When SAMA member, Rachel Sager, purchased a house and land in Western PA through a foreclosure sale, she was in for the surprise of a lifetime. The “house” was a former office building for a coal mine. And on the “land,” yes, was the abandoned coal mine.
“I remember having a bit of a panic, actually,” Sager recalls. “As a mosaic artist, I felt like a gauntlet was being thrown down at my feet, like ‘What are you going to do with this, Rachel? This is the challenge of your life right here.'”
Thus began The Ruins Project, a collaborative, long-term art installation.

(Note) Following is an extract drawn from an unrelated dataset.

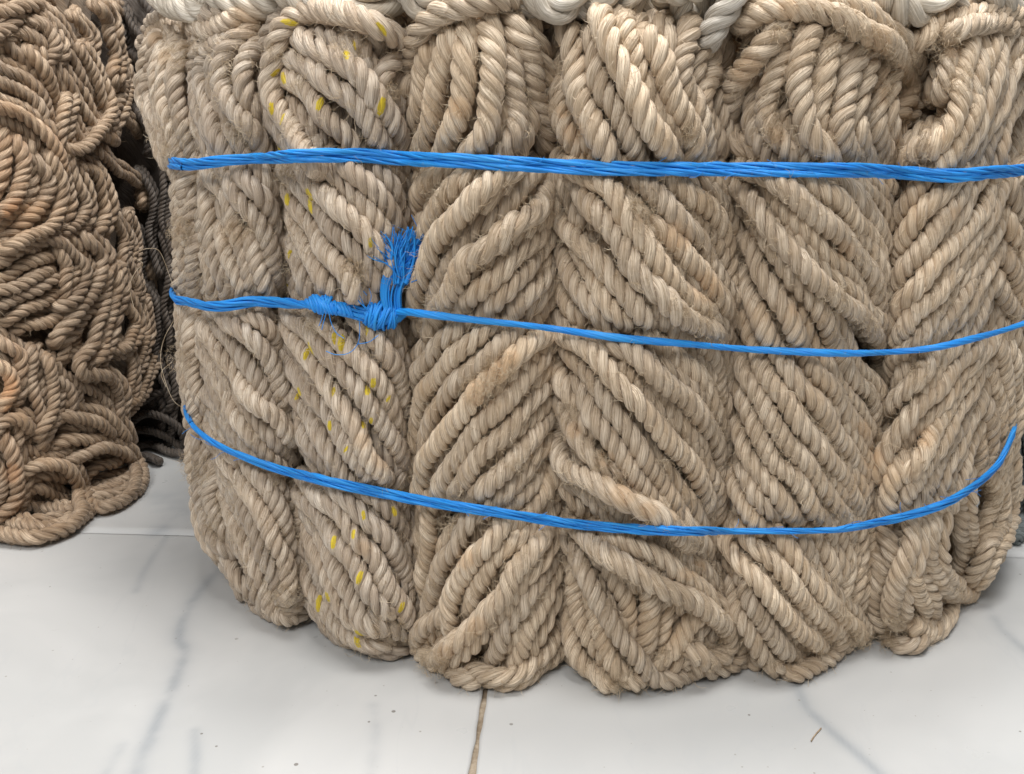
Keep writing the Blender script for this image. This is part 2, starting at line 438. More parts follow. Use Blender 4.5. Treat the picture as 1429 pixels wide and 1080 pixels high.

The high, concrete walls, covered in vines and moss, became the substrate for the finds of her unique foraging technique—she uses found materials like bone, rock, and glass shards, earning her the sobriquet “the forager mosaicist.” Mosaic artists from all over the world are invited to leave their marks on the walls of the huge, former processing facility. The results of workshops conducted there have also been applied to the walls, which are slowly coming to life. Rachel feels she is paying tribute to the miners—that carved out some of the purest coal in the nation—by adorning the walls of that mine, closed in 1946 after four decades of operation.
“My dad, who operated coal mines, taught me to be conscious of what’s beneath our feet,” she recounts. “All his life, he’s crushed rock. And now, I chop up much smaller rock to make my art.”
After all, Rachel theorizes, “All of these empty walls have been just sitting there for almost 100 years, waiting.”